Novel deep reinforcement learning algorithms for continuous control

Abstract

Continuous control deep reinforcement learning (RL) algorithms are capable of learning complex and high-dimensional policies directly from raw sensory inputs. However, they often face challenges related to sample efficiency and exploration, which limit their practicality for real-world applications. In light of this, we introduce two novel techniques that enhance the performance of continuous control deep RL algorithms by refining their experience replay and exploration mechanisms. The first technique introduces a novel framework for sampling experiences in actor-critic methods. Specifically designed to stabilize and prevent divergence caused by Prioritized Experience Replay (PER), our framework effectively trains both actor and critic networks by striking a balance between temporal-difference error and policy gradient. Through both theoretical analysis and empirical investigations, we demonstrate that our framework is effective in improving the performance of continuous control deep RL algorithms.

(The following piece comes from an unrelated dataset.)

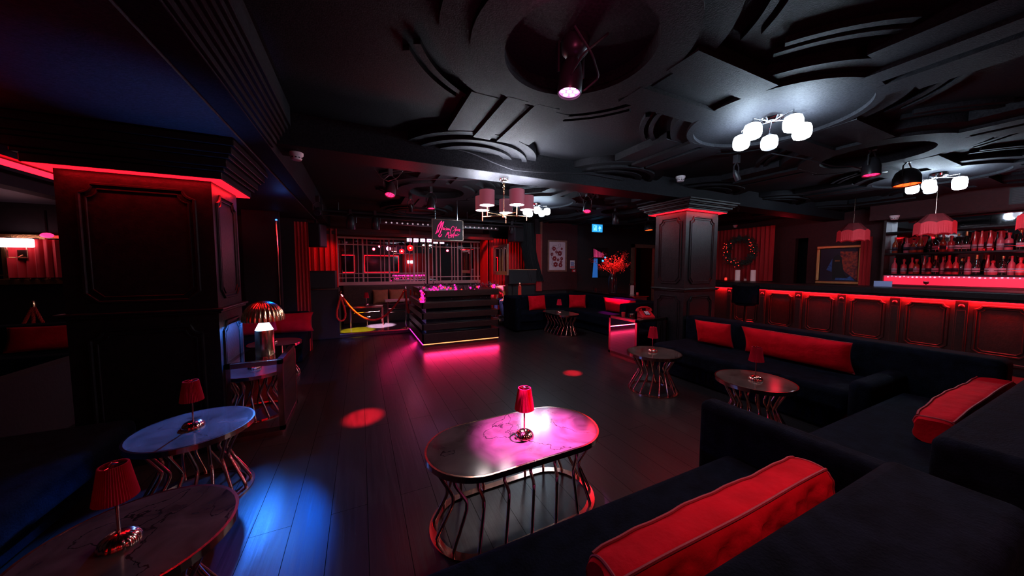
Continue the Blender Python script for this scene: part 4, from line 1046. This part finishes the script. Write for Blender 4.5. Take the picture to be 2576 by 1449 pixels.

The second technique encompasses a directed exploration strategy that relies on intrinsic motivation. Drawing inspiration from established theories on animal motivational systems and adapting them to the actor-critic setting, our strategy showcases its effectiveness by generating exploratory behaviors that are both informative and diverse. It achieves this by maximizing the error of the value function and unifying the ex-isting intrinsic exploration objectives in the literature. We evaluate the presented methods on various continuous control benchmarks and demonstrate that they outperform state-of-the-art methods while achieving new levels of performance in deep RL.